Write out the full listing exactly as given, minus the images.

— START OF DATA —

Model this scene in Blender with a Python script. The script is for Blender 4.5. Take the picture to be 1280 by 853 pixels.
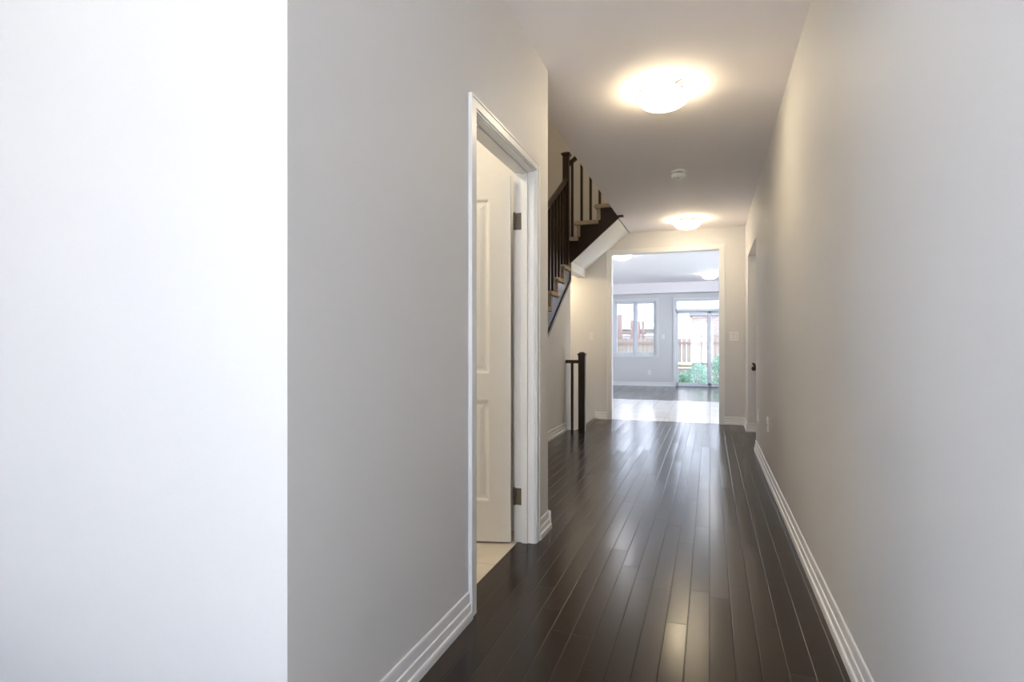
import bpy, bmesh, math, random
from mathutils import Vector, Matrix
random.seed(7)
for o in list(bpy.data.objects):
    bpy.data.objects.remove(o, do_unlink=True)
SC = bpy.context.scene
COL = SC.collection

# ------------------------------------------------------------------ camera, sky, exposure
cam = bpy.data.objects.new('camera', bpy.data.cameras.new('camera'))
COL.objects.link(cam)
cam.location = (0, 0, 1.1)
cam.rotation_euler = (math.radians(90), 0, math.radians(19.326))
cam.data.sensor_width = 36
cam.data.lens = 705.5 / 1280 * 36
cam.data.shift_y = 5.7 / 1280
cam.data.clip_start = .02
cam.data.clip_end = 500
SC.camera = cam
SC.view_settings.view_transform = 'Standard'
SC.view_settings.look = 'None'
SC.view_settings.gamma = 1
SC.view_settings.use_curve_mapping = False
SC.view_settings.exposure = 1.58
SC.cycles.use_denoising = True
SC.cycles.max_bounces = 10
SC.cycles.diffuse_bounces = 7
SC.cycles.transparent_max_bounces = 12
SC.cycles.sample_clamp_indirect = 8
SC.cycles.caustics_reflective = False
SC.cycles.caustics_refractive = False

SKY_BACK, SKY_SIDE, SKY_FRONT = 2.2, 4.2, 4.7   # sky over the garden, to the sides, in front of the house
LAMP_NEAR, LAMP_FAR, LAMP_BACK, LAMP_POWDER, LAMP_UP, LAMP_CELLAR = 12.0, 14.0, 11.0, 18.0, 18.0, 9.5
WARM = (1.0, .82, .55)
COOL = (.94, .95, 1.0)

W = bpy.data.worlds.new('sky')
SC.world = W
W.use_nodes = True
nt = W.node_tree
nt.nodes.clear()
out = nt.nodes.new('ShaderNodeOutputWorld')
bg = nt.nodes.new('ShaderNodeBackground')
bg.inputs['Color'].default_value = (.76, .82, 1.0, 1)
tc = nt.nodes.new('ShaderNodeTexCoord')
sp = nt.nodes.new('ShaderNodeSeparateXYZ')
rp = nt.nodes.new('ShaderNodeValToRGB')
mr = nt.nodes.new('ShaderNodeMapRange')
mr.inputs['From Min'].default_value = -1
mr.inputs['From Max'].default_value = 1
e = rp.color_ramp.elements
e[0].position = .12; e[0].color = (1, 1, 1, 1)
e[1].position = .90; e[1].color = (SKY_BACK / SKY_FRONT,) * 3 + (1,)
for ps in (.42, .60):
    m = rp.color_ramp.elements.new(ps); m.color = (SKY_SIDE / SKY_FRONT,) * 3 + (1,)
mu = nt.nodes.new('ShaderNodeMath'); mu.operation = 'MULTIPLY'; mu.inputs[1].default_value = SKY_FRONT
L = nt.links.new
L(tc.outputs['Generated'], sp.inputs[0]); L(sp.outputs['Y'], mr.inputs['Value'])
L(mr.outputs[0], rp.inputs[0]); L(rp.outputs[0], mu.inputs[0])
# hazy daylight: the sky is brightest low over the ground and darker overhead
zr = nt.nodes.new('ShaderNodeMapRange'); zr.inputs['From Min'].default_value = .15; zr.inputs['From Max'].default_value = .9
zr.inputs['To Min'].default_value = 1; zr.inputs['To Max'].default_value = .3
m3 = nt.nodes.new('ShaderNodeMath'); m3.operation = 'MULTIPLY'
L(sp.outputs['Z'], zr.inputs['Value']); L(mu.outputs[0], m3.inputs[0]); L(zr.outputs[0], m3.inputs[1]); L(m3.outputs[0], bg.inputs['Strength'])
L(bg.outputs[0], out.inputs[0])

sun = bpy.data.lights.new('sun', 'SUN'); sun.energy = 42.0; sun.angle = math.radians(2); sun.color = (1.0, .97, .99)
so = bpy.data.objects.new('sun', sun); COL.objects.link(so); so.location = (0, -20, 20)
so.rotation_euler = Vector((.22, .62, -.75)).to_track_quat('-Z', 'Y').to_euler()

def portal(name, loc, rot, sx, sy):
    d = bpy.data.lights.new(name, 'AREA'); d.shape = 'RECTANGLE'; d.size = sx; d.size_y = sy
    d.cycles.is_portal = True
    o = bpy.data.objects.new(name, d); COL.objects.link(o); o.location = loc; o.rotation_euler = rot
R90 = math.radians(90)
portal('front_door_daylight', (-.46, -2.5, 1.25), (R90, 0, 0), 1.5, 2.4)
portal('added_foyer_window_portal', (-2.92, -1.025, 1.425), (0, -R90, 0), 1.35, 1.35)  # sampling portal for the unseen window added to brighten the right wall
portal('garden_window_daylight', (-1.94, 15.9, 1.58), (-R90, 0, 0), 1.1, 1.5)
portal('patio_door_daylight', (0, 15.9, 1.15), (-R90, 0, 0), 1.8, 2.35)
portal('added_kitchen_window_portal', (3.22, 11.9, 1.4), (0, R90, 0), 2.2, 5.4)  # sampling portal for the unseen window added to light the back room

# ------------------------------------------------------------------ materials
def newmat(name):
    m = bpy.data.materials.new(name); m.use_nodes = True
    return m, m.node_tree, m.node_tree.nodes['Principled BSDF']

def paint(name, col, rough=.6, bump=.02, scale=260, spec=.3, var=.03, metal=0):
    m, t, b = newmat(name)
    b.inputs['Roughness'].default_value = rough
    b.inputs['Specular IOR Level'].default_value = spec
    b.inputs['Metallic'].default_value = metal
    c = t.nodes.new('ShaderNodeTexCoord')
    n = t.nodes.new('ShaderNodeTexNoise'); n.inputs['Scale'].default_value = scale; n.inputs['Detail'].default_value = 3
    t.links.new(c.outputs['Object'], n.inputs['Vector'])
    mx = t.nodes.new('ShaderNodeMix'); mx.data_type = 'RGBA'
    mx.inputs[6].default_value = (*[v * (1 - var) for v in col], 1)
    mx.inputs[7].default_value = (*[min(1, v * (1 + var)) for v in col], 1)
    t.links.new(n.outputs['Fac'], mx.inputs[0]); t.links.new(mx.outputs[2], b.inputs['Base Color'])
    bp = t.nodes.new('ShaderNodeBump'); bp.inputs['Strength'].default_value = bump; bp.inputs['Distance'].default_value = .002
    t.links.new(n.outputs['Fac'], bp.inputs['Height']); t.links.new(bp.outputs[0], b.inputs['Normal'])
    return m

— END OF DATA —

ANSWER TO THE PROBLEM>
Model this scene in Blender with a Python script. The script is for Blender 4.5. Take the picture to be 1280 by 853 pixels.
import bpy, bmesh, math, random
from mathutils import Vector, Matrix
random.seed(7)
for o in list(bpy.data.objects):
    bpy.data.objects.remove(o, do_unlink=True)
SC = bpy.context.scene
COL = SC.collection

# ------------------------------------------------------------------ camera, sky, exposure
cam = bpy.data.objects.new('camera', bpy.data.cameras.new('camera'))
COL.objects.link(cam)
cam.location = (0, 0, 1.1)
cam.rotation_euler = (math.radians(90), 0, math.radians(19.326))
cam.data.sensor_width = 36
cam.data.lens = 705.5 / 1280 * 36
cam.data.shift_y = 5.7 / 1280
cam.data.clip_start = .02
cam.data.clip_end = 500
SC.camera = cam
SC.view_settings.view_transform = 'Standard'
SC.view_settings.look = 'None'
SC.view_settings.gamma = 1
SC.view_settings.use_curve_mapping = False
SC.view_settings.exposure = 1.58
SC.cycles.use_denoising = True
SC.cycles.max_bounces = 10
SC.cycles.diffuse_bounces = 7
SC.cycles.transparent_max_bounces = 12
SC.cycles.sample_clamp_indirect = 8
SC.cycles.caustics_reflective = False
SC.cycles.caustics_refractive = False

SKY_BACK, SKY_SIDE, SKY_FRONT = 2.2, 4.2, 4.7   # sky over the garden, to the sides, in front of the house
LAMP_NEAR, LAMP_FAR, LAMP_BACK, LAMP_POWDER, LAMP_UP, LAMP_CELLAR = 12.0, 14.0, 11.0, 18.0, 18.0, 9.5
WARM = (1.0, .82, .55)
COOL = (.94, .95, 1.0)

W = bpy.data.worlds.new('sky')
SC.world = W
W.use_nodes = True
nt = W.node_tree
nt.nodes.clear()
out = nt.nodes.new('ShaderNodeOutputWorld')
bg = nt.nodes.new('ShaderNodeBackground')
bg.inputs['Color'].default_value = (.76, .82, 1.0, 1)
tc = nt.nodes.new('ShaderNodeTexCoord')
sp = nt.nodes.new('ShaderNodeSeparateXYZ')
rp = nt.nodes.new('ShaderNodeValToRGB')
mr = nt.nodes.new('ShaderNodeMapRange')
mr.inputs['From Min'].default_value = -1
mr.inputs['From Max'].default_value = 1
e = rp.color_ramp.elements
e[0].position = .12; e[0].color = (1, 1, 1, 1)
e[1].position = .90; e[1].color = (SKY_BACK / SKY_FRONT,) * 3 + (1,)
for ps in (.42, .60):
    m = rp.color_ramp.elements.new(ps); m.color = (SKY_SIDE / SKY_FRONT,) * 3 + (1,)
mu = nt.nodes.new('ShaderNodeMath'); mu.operation = 'MULTIPLY'; mu.inputs[1].default_value = SKY_FRONT
L = nt.links.new
L(tc.outputs['Generated'], sp.inputs[0]); L(sp.outputs['Y'], mr.inputs['Value'])
L(mr.outputs[0], rp.inputs[0]); L(rp.outputs[0], mu.inputs[0])
# hazy daylight: the sky is brightest low over the ground and darker overhead
zr = nt.nodes.new('ShaderNodeMapRange'); zr.inputs['From Min'].default_value = .15; zr.inputs['From Max'].default_value = .9
zr.inputs['To Min'].default_value = 1; zr.inputs['To Max'].default_value = .3
m3 = nt.nodes.new('ShaderNodeMath'); m3.operation = 'MULTIPLY'
L(sp.outputs['Z'], zr.inputs['Value']); L(mu.outputs[0], m3.inputs[0]); L(zr.outputs[0], m3.inputs[1]); L(m3.outputs[0], bg.inputs['Strength'])
L(bg.outputs[0], out.inputs[0])

sun = bpy.data.lights.new('sun', 'SUN'); sun.energy = 42.0; sun.angle = math.radians(2); sun.color = (1.0, .97, .99)
so = bpy.data.objects.new('sun', sun); COL.objects.link(so); so.location = (0, -20, 20)
so.rotation_euler = Vector((.22, .62, -.75)).to_track_quat('-Z', 'Y').to_euler()

def portal(name, loc, rot, sx, sy):
    d = bpy.data.lights.new(name, 'AREA'); d.shape = 'RECTANGLE'; d.size = sx; d.size_y = sy
    d.cycles.is_portal = True
    o = bpy.data.objects.new(name, d); COL.objects.link(o); o.location = loc; o.rotation_euler = rot
R90 = math.radians(90)
portal('front_door_daylight', (-.46, -2.5, 1.25), (R90, 0, 0), 1.5, 2.4)
portal('added_foyer_window_portal', (-2.92, -1.025, 1.425), (0, -R90, 0), 1.35, 1.35)  # sampling portal for the unseen window added to brighten the right wall
portal('garden_window_daylight', (-1.94, 15.9, 1.58), (-R90, 0, 0), 1.1, 1.5)
portal('patio_door_daylight', (0, 15.9, 1.15), (-R90, 0, 0), 1.8, 2.35)
portal('added_kitchen_window_portal', (3.22, 11.9, 1.4), (0, R90, 0), 2.2, 5.4)  # sampling portal for the unseen window added to light the back room

# ------------------------------------------------------------------ materials
def newmat(name):
    m = bpy.data.materials.new(name); m.use_nodes = True
    return m, m.node_tree, m.node_tree.nodes['Principled BSDF']

def paint(name, col, rough=.6, bump=.02, scale=260, spec=.3, var=.03, metal=0):
    m, t, b = newmat(name)
    b.inputs['Roughness'].default_value = rough
    b.inputs['Specular IOR Level'].default_value = spec
    b.inputs['Metallic'].default_value = metal
    c = t.nodes.new('ShaderNodeTexCoord')
    n = t.nodes.new('ShaderNodeTexNoise'); n.inputs['Scale'].default_value = scale; n.inputs['Detail'].default_value = 3
    t.links.new(c.outputs['Object'], n.inputs['Vector'])
    mx = t.nodes.new('ShaderNodeMix'); mx.data_type = 'RGBA'
    mx.inputs[6].default_value = (*[v * (1 - var) for v in col], 1)
    mx.inputs[7].default_value = (*[min(1, v * (1 + var)) for v in col], 1)
    t.links.new(n.outputs['Fac'], mx.inputs[0]); t.links.new(mx.outputs[2], b.inputs['Base Color'])
    bp = t.nodes.new('ShaderNodeBump'); bp.inputs['Strength'].default_value = bump; bp.inputs['Distance'].default_value = .002
    t.links.new(n.outputs['Fac'], bp.inputs['Height']); t.links.new(bp.outputs[0], b.inputs['Normal'])
    return m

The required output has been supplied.